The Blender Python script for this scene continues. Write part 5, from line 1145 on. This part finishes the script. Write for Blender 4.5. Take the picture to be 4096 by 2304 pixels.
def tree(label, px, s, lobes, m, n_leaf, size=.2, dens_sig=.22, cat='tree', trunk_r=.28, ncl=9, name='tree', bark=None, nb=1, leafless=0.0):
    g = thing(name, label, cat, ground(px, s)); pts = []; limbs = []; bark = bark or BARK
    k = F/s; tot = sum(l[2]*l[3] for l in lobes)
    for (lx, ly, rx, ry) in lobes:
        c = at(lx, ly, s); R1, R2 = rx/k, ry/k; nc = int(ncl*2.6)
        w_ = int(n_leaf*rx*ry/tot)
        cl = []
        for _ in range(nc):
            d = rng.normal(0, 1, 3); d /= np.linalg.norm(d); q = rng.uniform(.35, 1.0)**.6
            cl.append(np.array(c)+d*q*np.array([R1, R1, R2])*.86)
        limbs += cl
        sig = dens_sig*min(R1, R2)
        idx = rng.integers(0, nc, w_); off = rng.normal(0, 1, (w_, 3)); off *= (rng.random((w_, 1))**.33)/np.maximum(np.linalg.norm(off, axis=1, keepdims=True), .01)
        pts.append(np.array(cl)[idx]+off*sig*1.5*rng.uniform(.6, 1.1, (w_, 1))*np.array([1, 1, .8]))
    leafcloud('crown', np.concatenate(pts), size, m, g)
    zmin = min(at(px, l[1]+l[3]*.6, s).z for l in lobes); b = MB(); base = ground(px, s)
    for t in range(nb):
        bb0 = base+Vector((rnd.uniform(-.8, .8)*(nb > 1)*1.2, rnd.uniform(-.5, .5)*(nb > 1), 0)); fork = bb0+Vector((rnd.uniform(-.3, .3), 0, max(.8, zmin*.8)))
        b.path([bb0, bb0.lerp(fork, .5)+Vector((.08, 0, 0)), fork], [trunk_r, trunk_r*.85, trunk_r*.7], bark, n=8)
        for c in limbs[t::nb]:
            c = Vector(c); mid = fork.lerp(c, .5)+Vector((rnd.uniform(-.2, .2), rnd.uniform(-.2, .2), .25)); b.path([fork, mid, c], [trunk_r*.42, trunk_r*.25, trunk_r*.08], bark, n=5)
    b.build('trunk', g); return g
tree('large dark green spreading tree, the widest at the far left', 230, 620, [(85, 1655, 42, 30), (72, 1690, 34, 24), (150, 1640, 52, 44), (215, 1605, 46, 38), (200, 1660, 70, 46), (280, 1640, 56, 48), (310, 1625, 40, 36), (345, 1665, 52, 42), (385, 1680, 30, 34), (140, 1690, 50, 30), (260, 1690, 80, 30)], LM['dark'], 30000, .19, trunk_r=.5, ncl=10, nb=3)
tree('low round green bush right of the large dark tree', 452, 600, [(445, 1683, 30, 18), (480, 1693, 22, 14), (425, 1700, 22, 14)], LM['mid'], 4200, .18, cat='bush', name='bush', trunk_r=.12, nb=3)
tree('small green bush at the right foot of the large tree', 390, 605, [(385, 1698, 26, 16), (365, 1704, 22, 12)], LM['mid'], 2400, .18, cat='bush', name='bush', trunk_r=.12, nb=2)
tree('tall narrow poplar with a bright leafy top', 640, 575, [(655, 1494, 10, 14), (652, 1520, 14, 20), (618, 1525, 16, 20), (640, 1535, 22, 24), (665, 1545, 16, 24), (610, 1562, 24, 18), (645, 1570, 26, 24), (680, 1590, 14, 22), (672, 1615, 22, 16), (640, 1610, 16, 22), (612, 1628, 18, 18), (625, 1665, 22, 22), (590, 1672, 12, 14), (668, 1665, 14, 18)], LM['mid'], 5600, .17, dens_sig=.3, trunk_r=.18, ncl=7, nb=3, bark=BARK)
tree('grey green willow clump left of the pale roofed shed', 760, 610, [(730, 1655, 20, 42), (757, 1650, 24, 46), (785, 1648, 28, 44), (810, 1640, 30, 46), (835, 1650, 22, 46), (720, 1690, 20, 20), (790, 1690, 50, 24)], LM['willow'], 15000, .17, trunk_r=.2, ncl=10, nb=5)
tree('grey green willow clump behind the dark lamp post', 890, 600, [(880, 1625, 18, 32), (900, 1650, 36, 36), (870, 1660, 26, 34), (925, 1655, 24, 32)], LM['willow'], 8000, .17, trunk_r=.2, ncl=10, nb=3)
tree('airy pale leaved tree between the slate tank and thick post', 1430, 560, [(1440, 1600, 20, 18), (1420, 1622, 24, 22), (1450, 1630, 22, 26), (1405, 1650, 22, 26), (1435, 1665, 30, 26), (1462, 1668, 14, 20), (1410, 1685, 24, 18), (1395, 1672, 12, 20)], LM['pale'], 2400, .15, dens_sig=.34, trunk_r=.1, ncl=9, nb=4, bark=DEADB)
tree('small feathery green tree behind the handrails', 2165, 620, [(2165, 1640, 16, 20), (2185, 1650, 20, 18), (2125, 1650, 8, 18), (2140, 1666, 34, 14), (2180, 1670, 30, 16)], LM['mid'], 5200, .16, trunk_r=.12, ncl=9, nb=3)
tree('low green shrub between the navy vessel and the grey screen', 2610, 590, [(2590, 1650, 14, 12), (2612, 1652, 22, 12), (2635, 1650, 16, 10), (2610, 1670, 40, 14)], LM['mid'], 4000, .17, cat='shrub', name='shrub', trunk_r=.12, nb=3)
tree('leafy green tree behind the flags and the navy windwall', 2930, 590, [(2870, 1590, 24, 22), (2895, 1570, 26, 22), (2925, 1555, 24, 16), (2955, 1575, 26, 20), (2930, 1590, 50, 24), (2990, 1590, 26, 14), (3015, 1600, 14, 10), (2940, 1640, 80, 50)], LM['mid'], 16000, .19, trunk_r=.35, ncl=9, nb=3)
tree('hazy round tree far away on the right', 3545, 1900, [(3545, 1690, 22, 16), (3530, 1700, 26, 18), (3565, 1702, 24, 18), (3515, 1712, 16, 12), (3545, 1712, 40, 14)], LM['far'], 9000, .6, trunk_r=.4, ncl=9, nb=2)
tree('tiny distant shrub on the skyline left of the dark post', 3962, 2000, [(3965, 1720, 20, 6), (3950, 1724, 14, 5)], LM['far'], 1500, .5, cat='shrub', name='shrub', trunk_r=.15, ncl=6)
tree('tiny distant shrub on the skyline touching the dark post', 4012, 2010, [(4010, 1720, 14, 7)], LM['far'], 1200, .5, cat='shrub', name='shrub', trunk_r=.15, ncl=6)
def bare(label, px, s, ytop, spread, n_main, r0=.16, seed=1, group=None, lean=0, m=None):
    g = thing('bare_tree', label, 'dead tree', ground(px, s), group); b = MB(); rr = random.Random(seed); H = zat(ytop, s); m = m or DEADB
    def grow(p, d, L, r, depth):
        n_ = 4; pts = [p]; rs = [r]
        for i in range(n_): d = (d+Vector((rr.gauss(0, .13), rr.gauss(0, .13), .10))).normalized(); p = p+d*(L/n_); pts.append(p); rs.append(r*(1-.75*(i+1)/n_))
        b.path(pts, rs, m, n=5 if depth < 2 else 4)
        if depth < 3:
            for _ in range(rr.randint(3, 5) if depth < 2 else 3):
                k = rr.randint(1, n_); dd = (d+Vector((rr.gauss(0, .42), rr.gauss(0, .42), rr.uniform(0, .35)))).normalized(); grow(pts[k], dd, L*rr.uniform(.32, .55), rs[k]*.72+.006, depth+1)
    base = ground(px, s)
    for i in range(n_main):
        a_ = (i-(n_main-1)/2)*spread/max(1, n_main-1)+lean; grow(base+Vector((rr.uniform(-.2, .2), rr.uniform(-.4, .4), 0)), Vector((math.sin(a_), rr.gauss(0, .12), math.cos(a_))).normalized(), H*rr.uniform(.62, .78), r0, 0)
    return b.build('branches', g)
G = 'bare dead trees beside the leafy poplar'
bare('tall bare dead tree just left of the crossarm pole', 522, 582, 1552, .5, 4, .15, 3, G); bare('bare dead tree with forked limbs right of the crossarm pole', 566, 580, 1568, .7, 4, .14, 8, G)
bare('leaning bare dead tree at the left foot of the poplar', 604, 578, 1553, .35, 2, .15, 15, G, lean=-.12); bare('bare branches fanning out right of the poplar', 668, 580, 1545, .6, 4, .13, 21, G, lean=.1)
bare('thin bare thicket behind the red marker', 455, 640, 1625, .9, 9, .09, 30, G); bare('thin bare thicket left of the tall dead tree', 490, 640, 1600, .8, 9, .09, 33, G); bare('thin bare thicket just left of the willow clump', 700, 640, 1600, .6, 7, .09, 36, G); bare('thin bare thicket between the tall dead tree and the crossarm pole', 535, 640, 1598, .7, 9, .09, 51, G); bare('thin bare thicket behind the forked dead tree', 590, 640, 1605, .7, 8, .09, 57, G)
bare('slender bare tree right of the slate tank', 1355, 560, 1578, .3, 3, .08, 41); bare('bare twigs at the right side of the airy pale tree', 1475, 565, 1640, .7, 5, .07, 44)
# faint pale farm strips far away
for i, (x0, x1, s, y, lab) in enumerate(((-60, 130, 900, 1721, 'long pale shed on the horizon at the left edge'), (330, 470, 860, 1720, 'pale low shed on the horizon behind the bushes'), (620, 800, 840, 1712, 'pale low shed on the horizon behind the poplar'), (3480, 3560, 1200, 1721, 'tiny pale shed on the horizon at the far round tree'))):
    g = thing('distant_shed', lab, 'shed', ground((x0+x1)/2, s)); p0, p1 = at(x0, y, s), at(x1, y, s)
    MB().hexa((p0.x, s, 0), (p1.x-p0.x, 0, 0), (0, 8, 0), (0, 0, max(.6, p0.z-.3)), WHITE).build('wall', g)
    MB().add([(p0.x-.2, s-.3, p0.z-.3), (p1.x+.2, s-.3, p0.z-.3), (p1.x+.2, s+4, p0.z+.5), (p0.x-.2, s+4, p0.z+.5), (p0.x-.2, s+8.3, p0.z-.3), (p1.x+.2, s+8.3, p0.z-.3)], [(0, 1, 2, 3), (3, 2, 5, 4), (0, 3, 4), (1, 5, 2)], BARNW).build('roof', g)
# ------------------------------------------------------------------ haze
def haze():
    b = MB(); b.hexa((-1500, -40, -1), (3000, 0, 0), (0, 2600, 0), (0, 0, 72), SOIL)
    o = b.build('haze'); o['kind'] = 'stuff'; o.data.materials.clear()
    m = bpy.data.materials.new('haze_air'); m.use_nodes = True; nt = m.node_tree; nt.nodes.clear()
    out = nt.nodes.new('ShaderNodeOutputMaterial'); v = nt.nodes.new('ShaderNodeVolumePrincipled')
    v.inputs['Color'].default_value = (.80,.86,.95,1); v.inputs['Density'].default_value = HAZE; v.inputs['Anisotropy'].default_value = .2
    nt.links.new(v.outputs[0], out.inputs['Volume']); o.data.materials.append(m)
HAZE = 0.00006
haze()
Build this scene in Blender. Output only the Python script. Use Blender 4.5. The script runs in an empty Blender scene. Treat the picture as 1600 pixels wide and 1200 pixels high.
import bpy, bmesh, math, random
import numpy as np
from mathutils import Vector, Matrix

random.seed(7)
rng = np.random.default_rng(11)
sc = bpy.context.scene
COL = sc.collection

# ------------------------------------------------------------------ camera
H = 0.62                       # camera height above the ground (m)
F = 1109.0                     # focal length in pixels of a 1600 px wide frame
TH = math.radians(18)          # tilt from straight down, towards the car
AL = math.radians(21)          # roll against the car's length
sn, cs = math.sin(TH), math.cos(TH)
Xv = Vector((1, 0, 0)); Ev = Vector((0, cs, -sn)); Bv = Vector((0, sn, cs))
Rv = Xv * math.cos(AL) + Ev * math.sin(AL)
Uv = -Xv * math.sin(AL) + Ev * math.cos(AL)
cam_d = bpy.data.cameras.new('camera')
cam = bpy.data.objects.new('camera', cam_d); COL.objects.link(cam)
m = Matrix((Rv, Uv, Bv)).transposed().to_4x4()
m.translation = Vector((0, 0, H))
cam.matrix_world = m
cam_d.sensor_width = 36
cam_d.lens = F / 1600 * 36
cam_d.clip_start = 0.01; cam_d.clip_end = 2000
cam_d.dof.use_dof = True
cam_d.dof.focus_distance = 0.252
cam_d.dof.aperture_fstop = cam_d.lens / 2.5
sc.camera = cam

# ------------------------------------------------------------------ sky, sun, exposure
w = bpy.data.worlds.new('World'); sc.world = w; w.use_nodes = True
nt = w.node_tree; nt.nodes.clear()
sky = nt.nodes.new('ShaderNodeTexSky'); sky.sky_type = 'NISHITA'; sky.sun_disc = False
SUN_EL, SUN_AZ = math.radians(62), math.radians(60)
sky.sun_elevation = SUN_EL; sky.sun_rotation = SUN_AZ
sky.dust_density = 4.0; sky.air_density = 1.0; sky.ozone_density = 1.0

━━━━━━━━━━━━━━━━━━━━

### What needs to be done
Take the lines from the line with "Build this scene" through the line with "COL = sc.collection", both ends included, and give them again exactly, with nothing else.

### Answer below
Build this scene in Blender. Output only the Python script. Use Blender 4.5. The script runs in an empty Blender scene. Treat the picture as 1600 pixels wide and 1200 pixels high.
import bpy, bmesh, math, random
import numpy as np
from mathutils import Vector, Matrix

random.seed(7)
rng = np.random.default_rng(11)
sc = bpy.context.scene
COL = sc.collection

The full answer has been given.